_What to do:_
Identify each line containing the word "from" and copy it.

_Data segment:_
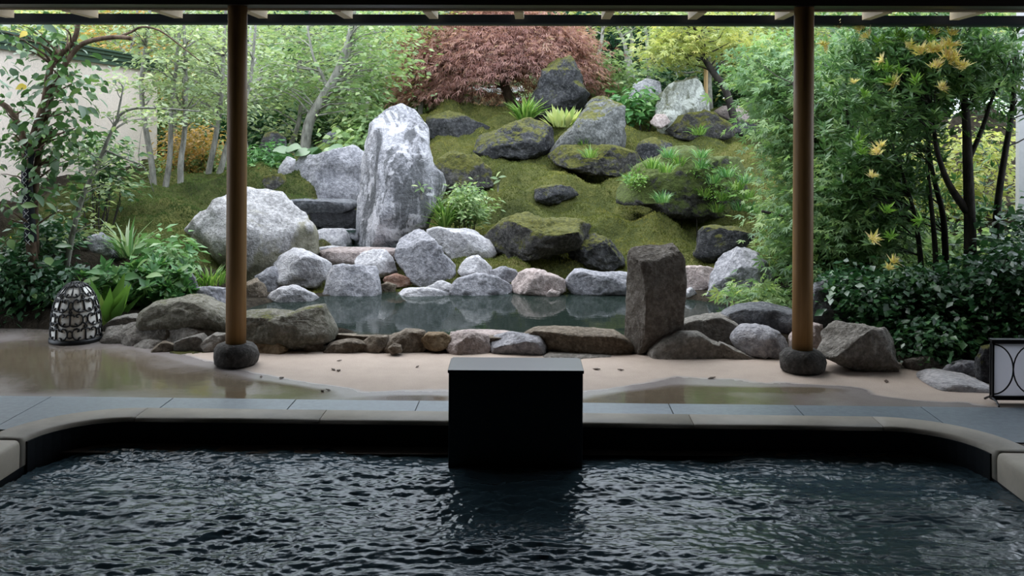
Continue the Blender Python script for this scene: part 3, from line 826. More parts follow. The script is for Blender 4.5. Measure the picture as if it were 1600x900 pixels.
rock('sharp-peaked pale boulder right of the cascade', [(619,372),(630,360),(648,352),(660,362),(680,380),(698,400),(716,425),(706,438),(665,450),(648,442),(625,415),(620,400)], 'granite', d=8.95, sub=5, group=PALE, cuts=8)
rock('long smooth pale boulder behind the sharp-peaked one', [(666,364),(690,357),(735,361),(765,375),(779,395),(765,412),(740,410),(712,406),(690,388)], 'granite_pale', d=9.45, group=PALE, cuts=4)
rock('small white rock between the sharp-peaked boulder and the long smooth one', [(714,425),(722,408),(745,399),(768,418),(764,432),(730,436)], 'granite_pale', d=8.85, sub=3, group=PALE)
rock('wide low pale boulder at the waterline right of the cascade', [(704,450),(715,437),(745,429),(776,432),(801,447),(799,460),(705,463)], 'granite', d=8.6, group=PALE)
rock('little white stone at the waterline below the sharp-peaked boulder', [(665,449),(690,439),(706,445),(704,459),(685,459)], 'granite_pale', d=8.65, sub=3, group=PALE)
rock('flat white stone lying awash at the cascade mouth', [(600,461),(625,451),(665,450),(705,456),(704,466),(650,468),(605,467)], 'granite_pale', d=8.5, sub=3, group=PALE, rough=0.02)
rock('grey stone behind the wide low boulder on the far bank', [(758,426),(790,417),(807,422),(810,446),(790,444),(770,434)], 'granite', d=8.8, sub=3, group=PALE)
rock('pinkish rounded boulder on the far bank', [(800,442),(808,427),(830,422),(865,429),(881,437),(882,457),(850,461),(804,458)], 'granite_pink', d=8.62, group=PALE, cuts=4)
rock('long pale grey boulder on the far bank behind the near standing stone', [(883,442),(892,427),(905,421),(930,426),(985,427),(1000,440),(998,458),(950,460),(898,458)], 'granite', d=8.65, group=PALE, cuts=4)
rock('pink-grey rounded boulder on the far bank right of the standing stone', [(1055,425),(1080,417),(1105,418),(1124,424),(1118,442),(1106,453),(1080,456),(1055,455)], 'granite_pink', d=8.65, group=PALE, cuts=4)
rock('tall rounded grey boulder at the right end of the pond', [(1106,462),(1114,440),(1121,420),(1134,400),(1155,389),(1176,392),(1192,408),(1207,430),(1212,452),(1192,470),(1130,472)], 'granite', d=8.35, sub=5, group=PALE, cuts=4)
rock('low white-topped stone in the pond beside the left post', [(417,464),(440,449),(455,446),(480,455),(499,464),(480,474),(440,474)], 'granite_pale', d=8.2, sub=4, group=PALE)
rock('dark brown stone at the waterline right of the left post', [(380,445),(400,434),(412,445),(417,462),(400,472),(380,470)], 'wall_stone', d=8.25, sub=3, group=PALE)
rock('flat rusty red stone in the cascade mouth', [(596,434),(620,428),(646,437),(641,446),(615,449),(598,442)], 'red_stone', d=8.85, sub=3, group=PALE)
rock('flat brown stone under the rusty red one', [(590,447),(605,441),(620,445),(616,458),(592,459)], 'wall_stone', d=8.7, sub=3, group=PALE)
rock('tiny pinkish stone poking out of the pond before the pinkish boulder', [(852,460),(862,452),(874,456),(874,464),(856,466)], 'granite_pink', d=DW(463), sub=3, group=PALE)
rock('small pale stone in the water before the pink-grey boulder', [(1066,455),(1080,449),(1089,458),(1070,467)], 'granite_pale', d=8.4, sub=3, group=PALE)
rock('light grey stone peeping over the mossy boulder left of the post', [(286,462),(297,450),(325,448),(345,452),(362,450),(362,474),(300,474)], 'granite', d=7.9, sub=4, group=PALE)

# left bed
LB = 'rocks in the left planting bed'
rock('grey rounded rock in the left bed below the moss bank', [(132,398),(140,370),(158,364),(172,378),(176,398),(160,414),(140,412)], 'granite', d=8.6, sub=4, group=LB, cuts=3)
rock('lower dark grey rock beside the rounded one in the left bed', [(166,392),(180,379),(198,384),(204,400),(190,410),(170,408)], 'slate_rock', d=8.7, sub=3, group=LB)
rock('small dark rock under the grasses in the left bed', [(206,386),(222,378),(238,386),(238,398),(212,400)], 'slate_rock', d=8.8, sub=3, group=LB)
rock('blue-grey rock at the foot of the huge pale boulder, left bed', [(258,448),(268,425),(288,419),(305,434),(309,456),(280,462)], 'slate_rock', d=8.0, sub=4, group=LB, cuts=4)
rock('dark rock hidden in the grove left of the tall upright stone', [(500,228),(512,208),(528,203),(540,215),(540,232),(510,236)], 'slate_rock', d=12.0, sub=3, group=LB)
rock('dark brown rock under the shrubs above the huge boulder', [(402,240),(412,210),(430,205),(446,218),(446,245),(415,252)], 'basalt', d=11.8, sub=3, group=LB)
rock('mossy low rock at the left end of the back boulder', [(404,290),(415,275),(440,272),(452,288),(450,308),(410,305)], 'basalt_moss', d=10.6, sub=3, group=LB)

# low wall round the pond, left to right
def ws(label, poly, mat='wall_stone', d=6.74, **kw):
    kw.setdefault('sub', 4); kw.setdefault('cuts', 4); kw.setdefault('box', 0.45); kw.setdefault('rough', 0.05); kw.setdefault('thick', 0.95)
    pa = np.array(poly, float); ca = (pa.max(0) + pa.min(0)) / 2; poly = (pa - ca) * (np.array([1.0, 0.97]) if mat == 'boulder_olive' else np.array([1.10, 1.16])) + ca
    rock(label, poly, mat, d=d, name='wall_stone', cat='stone', group=PW, **kw)
ws('large rounded olive boulder on the pond wall left of the post', [(221,508),(230,485),(250,472),(290,464),(320,467),(345,478),(362,495),(362,530),(330,530),(290,522),(240,522)], 'boulder_olive', d=7.05, sub=5, cuts=2, thick=0.8)
ws('flat capping stone at the far left end of the pond wall', [(164,510),(180,498),(205,494),(224,497),(224,508),(200,515),(170,516)], 'tan_rock', d=7.15)
ws('blocky stone under the capping stone at the far left end', [(164,534),(166,515),(200,508),(222,506),(222,520),(206,534),(180,538)], 'tan_rock', d=7.05)
ws('wide flat stone below the olive boulder', [(193,524),(215,514),(240,512),(265,513),(268,527),(240,541),(205,543)], 'tan_rock', d=6.95, sub=4)
ws('jagged low stone in front of the wide flat one', [(205,548),(225,532),(250,534),(258,548),(240,560),(212,556)], 'tan_rock', d=6.85)
ws('long pale-topped stone directly below the olive boulder', [(254,526),(270,516),(300,511),(325,515),(345,527),(340,538),(300,536),(265,537)], 'tan_rock', d=6.92, sub=4)
ws('small square stone near the deck left of the post', [(240,547),(255,536),(272,540),(276,550),(270,558),(245,560)], d=6.72)
ws('angular tan stone left of the post foot', [(271,538),(290,530),(312,526),(323,538),(322,552),(300,556),(276,550)], 'tan_rock', d=6.74, sub=4)
ws('pale tan stone half behind the post foot', [(318,535),(335,524),(360,524),(362,552),(330,552)], 'tan_rock', d=6.76)
ws('dark low base stone along the deck left of the post', [(255,556),(275,550),(335,552),(345,560),(300,566),(262,564)], 'basalt', d=6.68)
ws('big long saddle-shaped boulder on the wall right of the left post', [(372,500),(385,488),(420,487),(455,489),(480,480),(503,478),(513,500),(520,515),(516,530),(490,537),(465,542),(440,537),(400,530),(372,525)], 'boulder_olive', d=6.86, sub=5, cuts=3, thick=0.8)
ws('rounded ochre stone under the saddle-shaped boulder', [(378,548),(383,532),(405,526),(430,530),(448,541),(442,555),(410,561),(382,558)], 'wall_stone_ochre', d=6.74)
ws('very small ochre stone, second under the saddle-shaped boulder', [(450,548),(458,537),(470,538),(473,552),(466,560),(452,558)], 'wall_stone_ochre', d=6.76)
ws('squarish brown stone, third under the saddle-shaped boulder', [(473,546),(478,538),(502,536),(509,546),(508,560),(476,560)], d=6.76)
ws('flat pale capping stone next to the saddle-shaped boulder', [(514,532),(530,524),(560,522),(600,525),(600,531),(560,534),(525,537)], d=6.95)
ws('long brown wall stone fourth from the left post', [(510,548),(522,537),(550,534),(571,538),(574,552),(560,561),(520,561)], d=6.74, sub=4)
ws('tapering tan wall stone fifth from the left post', [(570,535),(580,527),(605,527),(604,538),(594,552),(578,552),(572,545)], d=6.74)
ws('dark wide wall stone sixth from the left post', [(604,540),(612,527),(635,520),(660,521),(664,535),(658,554),(630,558),(608,556)], 'wall_stone', d=6.78, sub=4)
ws('small pale nub stuck low on the dark wide wall stone', [(607,545),(615,538),(625,541),(627,549),(612,553)], d=6.62)
ws('little rounded yellowish wall stone seventh from the left post', [(661,530),(670,523),(690,523),(701,528),(698,541),(682,546),(666,542)], 'wall_stone_ochre', d=6.74)
ws('dark chock under the little yellowish wall stone', [(664,558),(668,546),(684,543),(704,548),(706,560)], 'basalt', d=6.8)
ws('reddish oblong wall stone left of the black spout', [(702,540),(707,525),(735,522),(760,528),(763,545),(752,557),(720,558),(706,550)], 'granite_pink', d=6.76, sub=4)
ws('pale flat capping stone along the pond edge behind the reddish one', [(690,523),(720,518),(780,520),(840,521),(840,527),(780,529),(715,527)], 'granite_pink', d=6.95)
ws('grey pitted wall stone right behind the black spout', [(762,543),(775,530),(800,526),(838,527),(848,540),(846,558),(800,562),(770,558)], 'granite', d=6.76, sub=4)
ws('long flat brown wall stone left of the standing stone', [(831,527),(840,519),(870,517),(910,520),(955,522),(976,534),(978,552),(940,556),(880,556),(848,552)], d=6.8, sub=4)
ws('thin pale footing slab along the deck left of the standing stone', [(846,560),(860,554),(920,555),(975,558),(978,566),(920,567),(860,566)], 'tan_rock', d=6.62)
ws('thin dark footing stone along the deck below the brown wall stones', [(510,562),(530,556),(590,555),(610,560),(590,565),(530,566)], 'wall_stone', d=6.66)
rock('near standing stone, tall grey-brown slab at the pond wall', [(984,400),(988,388),(998,381),(1030,377),(1054,377),(1059,393),(1068,410),(1070,440),(1067,470),(1064,500),(1066,522),(1048,532),(1030,562),(990,568),(974,560),(978,520),(982,480),(983,430)], 'standing', d=6.72, thick=0.75, sub=5, cuts=6, rough=0.022, box=0.6, name='standing_stone', cat='stone', freq=3.0, seed=4, planes=[((-.82, -.6, .03), .55), ((.22, -1, 0), .60), ((-.12, -.55, .85), .80)])
ws('broad low tan stone at the right foot of the standing stone', [(1020,548),(1035,533),(1065,522),(1090,525),(1107,536),(1122,540),(1120,564),(1075,569),(1025,562)], 'tan_rock', d=6.66, sub=4)
ws('flat tan stone leaning behind the low stone right of the standing stone', [(1060,510),(1080,502),(1120,497),(1146,509),(1157,521),(1142,536),(1100,538),(1070,520)], 'tan_rock', d=6.9, sub=4)
ws('thin flat stone at the water right of the standing stone', [(1058,510),(1075,500),(1110,496),(1150,490),(1155,502),(1110,508),(1075,514)], 'tan_rock', d=7.1)
ws('small wedge of tan stone near the deck, right of the standing stone', [(1119,553),(1130,538),(1150,548),(1178,558),(1172,568),(1122,569)], 'tan_rock', d=6.6)
ws('grey rounded stone beside the wedge, left of the right post', [(1147,528),(1160,512),(1200,515),(1223,530),(1221,553),(1190,558),(1158,548)], 'granite', d=6.72, sub=4)
ws('dark grey broad rock behind the rounded grey stone, left of the right post', [(1134,495),(1160,483),(1200,481),(1238,489),(1245,520),(1205,528),(1175,518),(1150,508)], 'slate_rock', d=7.1, sub=4)
ws('low dark stone along the deck just left of the right post', [(1170,565),(1190,555),(1225,553),(1240,560),(1225,568)], 'basalt', d=6.62)
ws('dark bluish rock behind the right post', [(1262,480),(1275,450),(1297,445),(1312,470),(1318,500),(1290,520),(1264,512)], 'slate_rock', d=7.1, sub=4)
ws('pinkish block half hidden behind the right post', [(1240,525),(1262,509),(1282,512),(1290,530),(1284,553),(1240,550)], 'granite_pink', d=6.75)
RB = 'rocks at the foot of the right shrubs'
rock('big grey-brown boulder right of the right post', [(1284,545),(1288,522),(1315,506),(1345,510),(1398,515),(1409,540),(1418,565),(1406,585),(1370,584),(1330,574),(1300,562),(1284,555)], 'tan_rock', d=6.32, sub=5, cuts=6, rough=0.05, group=RB)
rock('low brown stone next to the big boulder on the right', [(1410,575),(1420,562),(1450,558),(1478,564),(1476,580),(1440,586)], 'standing', d=6.3, sub=3, group=RB)
rock('low flat grey stone beside the right-hand lantern', [(1474,578),(1495,566),(1525,565),(1542,576),(1540,594),(1500,592)], 'granite', d=6.15, sub=3, group=RB)
rock('dark upright stone just behind the square lantern', [(1528,560),(1540,545),(1570,540),(1590,560),(1590,610),(1540,606),(1530,590)], 'basalt', d=6.0, sub=4, group=RB)
rock('thin pale stepping slab on the deck left of the square lantern', [(1440,600),(1470,588),(1520,592),(1556,606),(1562,622),(1520,618),(1470,612)], 'granite_pale', d=5.95, sub=4, thick=2.2, rough=0.02, cuts=1, group=RB)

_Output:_
Continue the Blender Python script for this scene: part 3, from line 826. More parts follow. The script is for Blender 4.5. Measure the picture as if it were 1600x900 pixels.
ws('long brown wall stone fourth from the left post', [(510,548),(522,537),(550,534),(571,538),(574,552),(560,561),(520,561)], d=6.74, sub=4)
ws('tapering tan wall stone fifth from the left post', [(570,535),(580,527),(605,527),(604,538),(594,552),(578,552),(572,545)], d=6.74)
ws('dark wide wall stone sixth from the left post', [(604,540),(612,527),(635,520),(660,521),(664,535),(658,554),(630,558),(608,556)], 'wall_stone', d=6.78, sub=4)
ws('little rounded yellowish wall stone seventh from the left post', [(661,530),(670,523),(690,523),(701,528),(698,541),(682,546),(666,542)], 'wall_stone_ochre', d=6.74)